HEARTS’ response to winning the Championship by 21 points last year was to rip it up and start again. The party on Gorgie had barely abated when director of football Craig Levein and head coach Robbie Neilson began plotting for their return to the top division. Sentiment did not come into it. By the end of the summer, 11 players had moved on, with 10 arriving to take their places. It was wholesale change to reflect the increased demands that would be placed on the club. Their reward for that tinkering is the undisputed title of third best team in the country, with European football for next season all but already secured.

Mark Warburton is familiar with that tale from Tynecastle but has no plans of doing similar. Barring some Devon Loch-style collapse, Rangers will soon emulate Hearts’ achievements by winning the second-tier title by a sizeable margin. And then, unlike Hearts, there will be pressure on them to contest Celtic for the championship in their first season back up. Warburton, though, reveals continuity rather than a clean slate will shape his transfer dealings over the summer.

Cynics may wonder if that is partially because the funds aren’t there for a complete gutting of the squad but Warburton believes that, given how well his players have performed this season, it would be counter-productive to start over again in the Premiership. He acknowledges there will be a need to strengthen for the step up but clearing the decks is not in his thinking.

“No, I don’t understand that,” he said in reference to the maroon blueprint. “Everyone’s different. No disrespect to Hearts or Robbie, that’s their choice.
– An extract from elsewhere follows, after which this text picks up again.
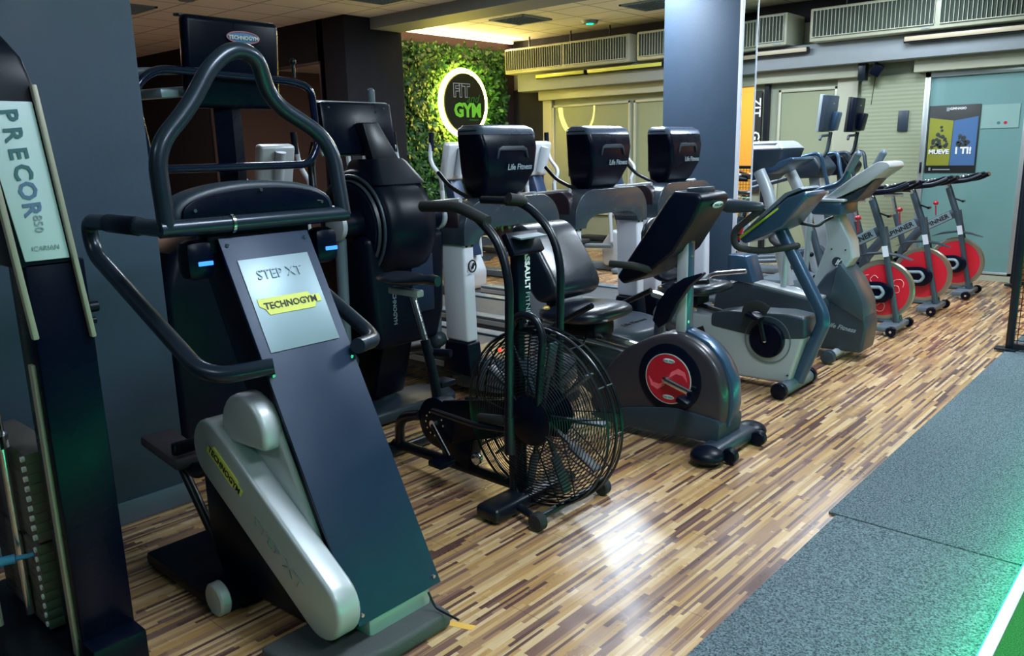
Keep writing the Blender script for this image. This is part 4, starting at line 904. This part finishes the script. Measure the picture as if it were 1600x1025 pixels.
for s_ in (-1, 1):
    b = B(); b.tube([(-2.26, s_*.20, 1.20), (-2.16, s_*.24, 1.235), (-2.02, s_*.26, 1.27), (-1.93, s_*.26, 1.45)], .021, .06); mh = b.put('moving_handle', BLUEST, ct)
    b = B(); b.tube([(-1.975, s_*.26, 1.36), (-1.925, s_*.26, 1.465)], .026); b.ball((-1.922, s_*.26, 1.468), .026); b.put('grip_cap', SLATEL, mh)
    b = B(); b.tube([(-2.28, s_*.20, 1.20), (-2.40, s_*.20, 1.15), (-2.42, s_*.20, .40)], .022, .05); b.put('lever', LGREY, mh)
    b = B(); b.tube([(-2.42, s_*.20, .36), (-3.0, s_*.18, .32)], .022, ry=.03); fa = b.put('foot_arm', CHROME, ct)
    b = B(); b.box((-2.82, s_*.19, .36), (.38, .15, .04), bev=.015); b.put('footplate', SLATEL, fa)
    b = B(); b.ball((-2.50, s_*.20, .38), (.10, .05, .07)); b.put('joint_cover', LGREY, fa)
b = B(); b.tube([(-2.3, 0, .10), (-3.0, 0, .10)], .04, ry=.06); b.put('base_beam', SLATEL, ct)
b = B(); b.xz([(-2.96, .10), (-2.92, .44), (-2.74, .54), (-2.10, .45), (-2.08, .36), (-2.3, .10)], -.30, -.12, .02, r=.05, seg=3); b.put('drive_cover', SLATE, ct)
b = B(); b.xz([(-2.80, .545), (-2.12, .448), (-2.12, .468), (-2.78, .565)], -.29, -.13, .004); b.put('cover_strip', SILVER, ct)
b = B(); b.xz([(-2.83, .54), (-2.82, .74), (-2.67, .735), (-2.60, .53)], -.31, -.11, .015); bx = b.put('side_box', BLUEST, ct)
b = B(); b.box((-2.648, -.21, .62), (.006, .12, .03), rot=(0, -.3, 0)); b.put('box_slot', INK, bx)
b = B(); b.cyl((-2.02, -.26, .055), (-2.02, .24, .055), .030); ff = b.put('front_foot', SILVER, ct)
for s_ in (-1, 1):
    b = B(); b.cyl((-2.02, s_*.25-.01, .052), (-2.02, s_*.31-.01, .052), .05, bev=.01); b.put('foot_cap', SLATE, ff)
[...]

But I think you have to recognise the quality you have in the squad. You always underestimate teams that go up and overestimate teams that go down. Always. That’s fact. So if people underestimate Rangers going up, that’s great but we have a number of people in the squad we know can go to the next level. Our job is to supplement that with four, five or six that we need to deal with the next level and make the impact we want.”
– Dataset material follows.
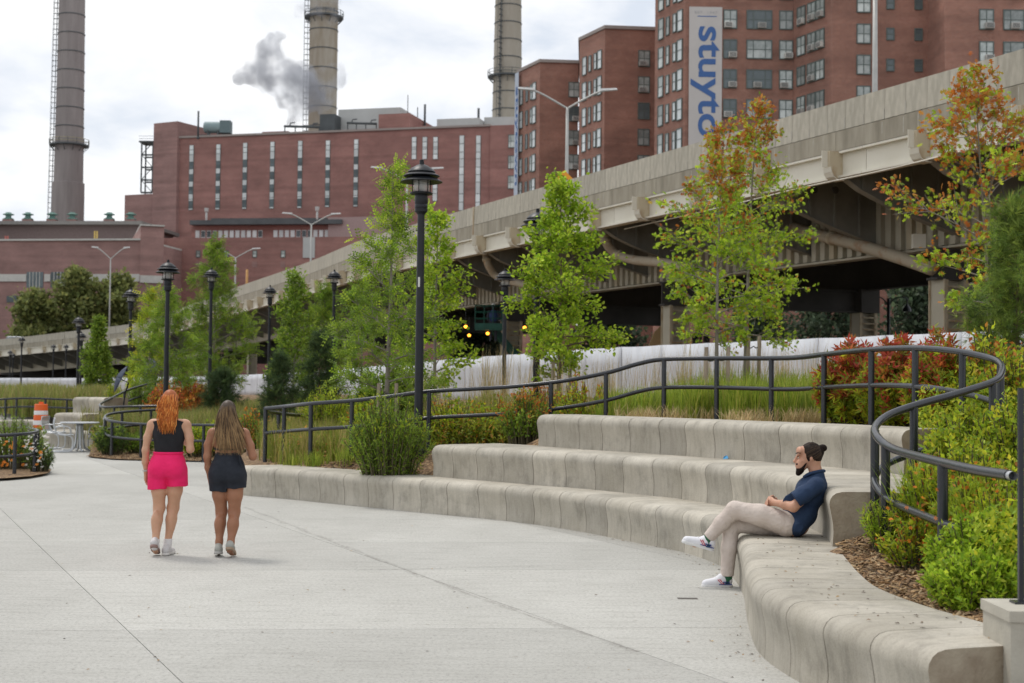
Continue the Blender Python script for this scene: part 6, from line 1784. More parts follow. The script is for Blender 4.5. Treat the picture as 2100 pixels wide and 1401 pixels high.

Warburton thinks he has earned the right to be trusted in the transfer market and his record bears that out. Since his arrival at Ibrox last summer, he has signed 15 players and virtually all have made some kind of positive impact during the campaign. There were raised eyebrows over many at the time as a raft of unheard of players arrived from unfashionable stations with a list of former clubs the length of their arm. James Tavernier, for example, had been involved in more loans than the Bank of England.

The manager felt these were players who just “needed to be loved” and was confident that regular football would bring out the best of them. And so it has proved. He hopes a previously sceptical Rangers support would now give him the benefit of the doubt when he begins his transfer work this summer.
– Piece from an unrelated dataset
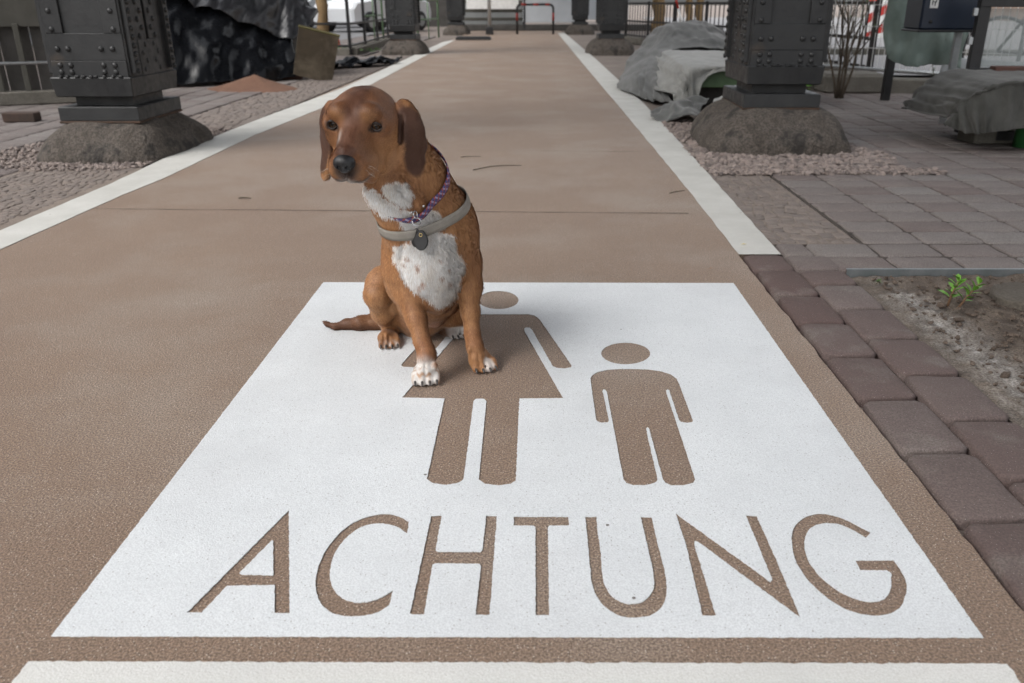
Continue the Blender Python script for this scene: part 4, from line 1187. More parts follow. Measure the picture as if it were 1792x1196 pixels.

“If Rangers go to sign someone from Fleetwood, no disrespect to them, the fans would say “who’s he?”. But they said that to Tavernier, [Rob] Kiernan and [Wes] Foderingham. If we can get players at the right level, then we’ll do that.

“I hope the fans will trust us. They are expectant and we understand that but I hope the performances of the guys they maybe hadn’t heard of before has given us a level of trust. We go for players we think can add value to Rangers. We never just add numbers. We’re rather be too light than be too heavy. I think some of the biggest disasters have been the biggest fees. It’s not about how much you spend, it’s how you spend what you have available.”

There was never going to be any chance of Rangers being allowed to gradually ease their way back into top-flight football after a four-year break. Logic would suggest the financial gulf between them and Celtic would make an immediate challenge unrealistic but football rarely lends itself to rational thinking. Many supporters will therefore expect a title tilt at the first time of asking, something Warburton is fully aware of.

“I understand that,” added the manager. “I understand the size of the club and it’s naïve not to think that way. Logic will tell you that Celtic, and teams like Aberdeen and Hearts, have been in Europe and have battle-hardened, experienced players at that level. But we have also got quality within our squad.

“What we have to do is recognise the task and recognise the expectation. The fans won’t say “go up there and enjoy it and hopefully in season 2018-19, have a go’”. That’s not going to happen. We know the club, we know the expectation. We have to go up there and give it the very best shot we can.”

The looming William Hill Scottish semi-final against Celtic offers an early barometer of just how prepared Rangers are. Tavernier, though, insisted there would be no deference shown to supposedly superior opposition.

“Not at all, we’ll stick to our game, stick to what we know, and what we know best is our system,” said the full-back bullishly. “We’ll use that no matter what, no matter who we play against. We don't adapt to any other teams, we always go out and play what we want to play. They need to adapt to us.”